The Pakistani government has issued letter of intent (LoI) to award the contract for setting up second LNG terminal at Port Qasim in Karachi.

by: Shardul

Posted in:

Asia/Oceania

Pakistan Government Issues Letter of Intent for Second LNG Terminal

The Pakistani government has issued letter of intent (LoI) to award the contract for setting up second LNG terminal at Port Qasim in Karachi.

The next process is to sign LNG Services Agreement (LSA) which is under negotiation.

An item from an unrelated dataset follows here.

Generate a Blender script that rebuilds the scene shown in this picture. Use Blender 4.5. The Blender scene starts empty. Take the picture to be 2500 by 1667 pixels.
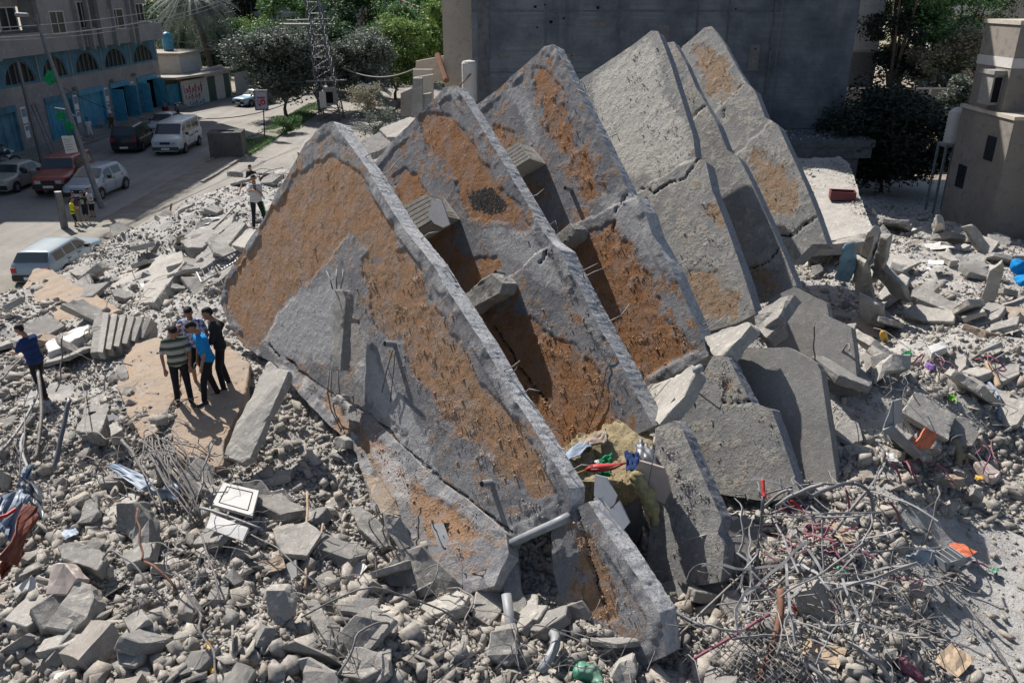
import bpy, bmesh, math, random
import numpy as np
from mathutils import Vector, Matrix, noise as mnoise
random.seed(7); rng = np.random.default_rng(11)
SC = bpy.context.scene
COL = SC.collection
# ------------------------------------------------------------------ camera, world, sun, exposure
CAM_H = 9.5; PITCH = math.radians(23.2); FPX = 1980.0
cam_d = bpy.data.cameras.new('camera'); cam = bpy.data.objects.new('camera', cam_d); COL.objects.link(cam)
cam.location = (0, 0, CAM_H); cam.rotation_euler = (math.radians(90) - PITCH, 0, 0)
cam_d.sensor_width = 36; cam_d.lens = 36 * FPX / 2500; cam_d.clip_end = 2000; cam_d.clip_start = 0.1
SC.camera = cam
SUN_EL = math.radians(47); SUN_V = Vector((-0.64 * math.cos(SUN_EL), 0.77 * math.cos(SUN_EL), math.sin(SUN_EL))).normalized()
SC.world = bpy.data.worlds.new('World'); SC.world.use_nodes = True
wn = SC.world.node_tree; wn.nodes.clear()
sky = wn.nodes.new('ShaderNodeTexSky'); sky.sky_type = 'NISHITA'; sky.sun_disc = False
sky.sun_elevation = SUN_EL; sky.sun_rotation = math.atan2(SUN_V.x, SUN_V.y); sky.dust_density = 1.5; sky.air_density = 1.0
bg = wn.nodes.new('ShaderNodeBackground'); bg.inputs[1].default_value = 0.066
wo = wn.nodes.new('ShaderNodeOutputWorld'); wn.links.new(sky.outputs[0], bg.inputs[0]); wn.links.new(bg.outputs[0], wo.inputs[0])
sd = bpy.data.lights.new('sun', 'SUN'); sd.energy = 4.3; sd.angle = math.radians(0.53); sd.color = (1, 0.962, 0.915)
sun = bpy.data.objects.new('sun', sd); COL.objects.link(sun); sun.location = (-30, 40, 60)
sun.rotation_euler = SUN_V.to_track_quat('Z', 'Y').to_euler()
SC.view_settings.view_transform = 'Standard'; SC.view_settings.look = 'None'
SC.view_settings.exposure = 0.8; SC.view_settings.gamma = 1.0
SC.render.engine = 'CYCLES'
SC.cycles.max_bounces = 5; SC.cycles.diffuse_bounces = 3; SC.cycles.glossy_bounces = 2; SC.cycles.transmission_bounces = 2
SC.cycles.use_denoising = True
# ------------------------------------------------------------------ geometry of the place: measured points -> world
_c, _s = math.cos(PITCH), math.sin(PITCH)
def ray(u, v):
    x = (u - 1250) / FPX; y = (833.5 - v) / FPX
    return Vector((x, _c + y * _s, -_s + y * _c))
def P(u, v, z=0.0):
    d = ray(u, v); return Vector((0, 0, CAM_H)) + d * ((z - CAM_H) / d.z)
def PY(u, v, Y):
    d = ray(u, v); return Vector((0, 0, CAM_H)) + d * (Y / d.y)
def PX(u, v, X):
    d = ray(u, v); return Vector((0, 0, CAM_H)) + d * (X / d.x)
def PPL(u, v, p0, n):
    d = ray(u, v); o = Vector((0, 0, CAM_H)); return o + d * ((p0 - o).dot(n) / d.dot(n))
def to_px(pts):
    p = np.asarray(pts, float) - np.array([0, 0, CAM_H])
    up = p[:, 1] * _s + p[:, 2] * _c; fw = p[:, 1] * _c - p[:, 2] * _s
    return np.stack([1250 + FPX * p[:, 0] / fw, 833.5 - FPX * up / fw], 1)
# ------------------------------------------------------------------ numpy noise
def _hash(ix, iy, iz):
    h = (ix * 374761393 + iy * 668265263 + iz * 2147483647 + 1013) & 0xffffffff
    h = ((h ^ (h >> 13)) * 1274126177) & 0xffffffff
    h = ((h ^ (h >> 16)) * 2246822519) & 0xffffffff
    return ((h ^ (h >> 15)) & 0xffffff) / float(0xffffff)
def vnoise(p, f=1.0, seed=0):
    p = np.asarray(p, float) * f + seed * 17.31
    i = np.floor(p).astype(np.int64); t = p - i; t = t * t * (3 - 2 * t)
    r = 0
    for a in (0, 1):
        for b in (0, 1):
            for c in (0, 1):
                w = (t[:, 0] if a else 1 - t[:, 0]) * (t[:, 1] if b else 1 - t[:, 1]) * (t[:, 2] if c else 1 - t[:, 2])
                r = r + w * _hash(i[:, 0] + a, i[:, 1] + b, i[:, 2] + c)
    return r
def fbm(p, f=1.0, o=4, seed=0, g=0.5):
    s = 0; a = 1; t = 0
    for k in range(o):
        s = s + a * vnoise(p, f * 2 ** k, seed + k * 3.7); t += a; a *= g
    return s / t
# ------------------------------------------------------------------ objects
def tag(o, label=None, cat=None, group=None, kind=None):
    if label: o['label'] = label
    if cat: o['category'] = cat
    if group: o['group'] = group
    if kind: o['kind'] = kind
    return o
def empty(name, loc, rz=0, label=None, cat=None, group=None):
    o = bpy.data.objects.new(name, None); COL.objects.link(o); o.location = loc; o.rotation_euler = (0, 0, rz)
    o.empty_display_size = 0.2
    return tag(o, label, cat, group)
def link_mesh(name, me, mats, parent=None, smooth=False):
    if not isinstance(mats, (list, tuple)): mats = [mats]
    for m in mats: me.materials.append(m)
    if smooth: me.polygons.foreach_set('use_smooth', [True] * len(me.polygons))
    o = bpy.data.objects.new(name, me); COL.objects.link(o)
    if parent is not None: o.parent = parent
    return o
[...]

Pakistan GasPort Limited led consortium’s financial bid was approved by Pakistan LNG Terminals Limited board on May 6, reported Business Recorder, a local financial daily. The consortium includes Fauji Oil Terminal and Distribution Company (Fotco). The consortium has offered a levelised (service) charge of $0.4177 per million British thermal units (mmbtu) for handling a capacity of 600 million cubic feet per day (mmcfd),

The terminal will come up at Port Qasim which already has the first import terminal. Pakistan’s only operational LNG terminal at Port Qasim has so far regasified and pumped over 77 billion cubic feet of gas (bcf) into the national gas distribution network. The terminal became operational about a year ago. Utilising Excelerate's floating storage and regasification vessel (FSRU), the Exquisite, the facility has the capacity to deliver up to 690 million ft3/d of natural gas directly to Sui Southern Gas Company's natural gas pipeline system.

The proposed second LNG terminal will have a capacity of 600 mmcfd re-gasification capacity which would be transported to three LNG based power plants with total generation capacity of 3600 MW, Business Recorder added.

Earlier this week Pakistan’s oil minister said LNG was short, medium and long term solution for gas crisis in Pakistan. He said the government is expecting the private sector to come forward as infrastructure was available to deliver LNG based gas to customers. The minister added that energy crisis could not be resolved without injecting more gas in the system.

Country’s gas production is hovering around 4 bcfd, while total demand has reached 8 bcfd and the gap is partly being bridged by imported LNG primarily from Qatar.